How image thieves can unwittingly provide free ads

If you run a website these days it’s fairly common for people to copy the address of an image file and paste it on a forum or blog.

This is known as ‘hotlinking’ a file and it’s frowned on because it’s theft. The website pays for hosting the image while the forum or blog gets the benefit and of course there is no link back to the hosting website. Not that a link would make the theft of content OK even there was one…

However the people who do this don’t realise to what extent they are playing with fire… It’s a very simple matter for the webmaster of the hosting site to swap the image for something else.

He or she just renames the original file, updates their own page on which the image appears and adds a replacement picture which has same filename as the original.

Suddenly a completely different hotlinked image pops up on the blog or forum. It could be something nasty or embarrassing and it may be weeks or months before the owner of the site or forum poster realises what has happened.

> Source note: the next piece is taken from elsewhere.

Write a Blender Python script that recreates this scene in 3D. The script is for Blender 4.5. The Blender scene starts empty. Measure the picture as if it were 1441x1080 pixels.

Many forums don’t permit the writer to edit a post after a certain amount of time, so getting the embarrassing image removed could be difficult. Meanwhile people reading the blog or the forum post wonder why there is a strange unexplained picture for no reason at all.

You could have some wicked fun finding images that in some twisted way match whatever the subject of the post is.

Or how about an image that is 20,000 pixels tall x 1 pixel wide? Creating an enormous gap on the page and seriously messing up the layout.

But is it worth antagonising people? With a little bit of extra work there’s a way to turn this to your advantage instead. How would you like a free ad for your website on those pages that hotlink?

Free ad via hotlinked image

If you’re a bit of a whizz with Photoshop you can knock up something like this in a minute. It’s the same as the image that was hotlinked but with a promotion for your website slapped over the top.

Or if that’s too much work, make something generic that you can use every time.

Free ad via hotlinked image

This works best if you have a short domain name that is easy to type in. Otherwise people are less likely to bother.


1 Comment

  • David Henry says:

    I guess it can be a problem if you are a photographer and then you have every right to be concerned about your content being stolen. HotLinking used to be a bigger problem for webmasters back when bandwidth was much more limited, these days the odd hotlinked photo someone’s cheekily embeded on their site doesn’t pose a leeching problem but it’s rude and technically theft in more ways than one. For Google images though it is it least worthwhile allowing them to index your photos as they link back to the original page rather than just the image alone.